Regime intensifies signal jamming against foreign radio broadcasts

North Korea has been from the beginning of
March continually signal jamming radio broadcasts on the shortwave frequency
used by the South Korean non-profit broadcaster Unification Media Group (UMG).
Given the present situation, in which North Korean residents might be
influenced by outside information condemning the regime and explaining the
purpose of the sanctions imposed by the United Nations, the regime has showed the will to block sources of outside information that might cause unrest. 

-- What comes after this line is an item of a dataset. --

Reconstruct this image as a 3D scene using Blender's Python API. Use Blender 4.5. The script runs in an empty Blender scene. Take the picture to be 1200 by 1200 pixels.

The shortwave frequency in question–7515
kHz, in the 41 meter band–has been actively jammed, making it extremely
difficult for North Korean listeners to tune in. On the 15, UMG began using three receivers to test out reception at that and adjacent
frequencies on a daily basis and was able to confirm that the exact signal is
being jammed.
 

The blocking effort is being concentrated
on the time period from 10pm- midnight. Specifically, from 10-11pm the jamming
is very strong. The signal jamming is undetectable from midnight to 1am. The
signal blocking became weaker at midnight on March 15, from which point onward
the entire three hour broadcast was audible. Starting on the 17, UMG moved the
frequency, but the jamming operators seemed not to notice because the
interference continued on the old wavelength.
 

Unification Media Group estimates that the
North Korean authorities are the responsible party. From the very outset of the
consortium’s radio leg activities, which date back to December 2005, the regime has
frequently looked for ways to jam its frequencies. While sporadic jamming has
been common over the past decade, it has had limited impact on receivers.
However, starting from March of this year, stronger jamming signals have been deployed.
The result: fuzzy reception and sometimes even completely blocked signals. This
is the first time that such a strong jamming effort has been continuously
maintained.
 

“This is the strongest signal jam in the
last few years.  As the regime is pushed into further isolation by the
strongest round of sanctions yet, they have become concerned that the residents
will be awakened by exposure to outside information,” Unification Media Group
(UMG) President Lee Gwang Baek said.
 

“North Korean authorities can not signal
jam at high strength across multiple channels, so right now, the most effective
thing to do would be to expand our frequencies and signal strength. We need
direct [South Korean] government assistance to do that.”
 

If the government were to grant permission for
civil society organizations broadcasting to North Korea to use the former’s powerful
and far-reaching medium wavelengths, the broadcasts would be able to reach far more people despite the jamming
attempts.
 

About this, National Intelligence Service
First Deputy Director Yeom Don Jae said, “The regime’s efforts to block radio
signals from South Korean civic groups is actually confirmation of the potency
of these broadcasts. This will cause considerable agitation for the listeners
who have become accustomed to tuning in to foreign radio.”
 

He added, “Therefore, we need to let the
North Korean residents know about this situation and use the strength of the
regime as a weapon against them. We need to use multi-dimensional methods to
pump the North full of information.”
 

UMG currently broadcasts from 10pm-1am
nightly on shortwave frequencies via a transmission station in Dushanbe,
Tajikstan. This content is rebroadcast daily from 3-5:00am on AM and FM frequencies
via towers in South Korea’s Gangwon Province; however, these channels are
borrowed from other private broadcasters and therefore limited in range and
potency relative to those allocated by the government.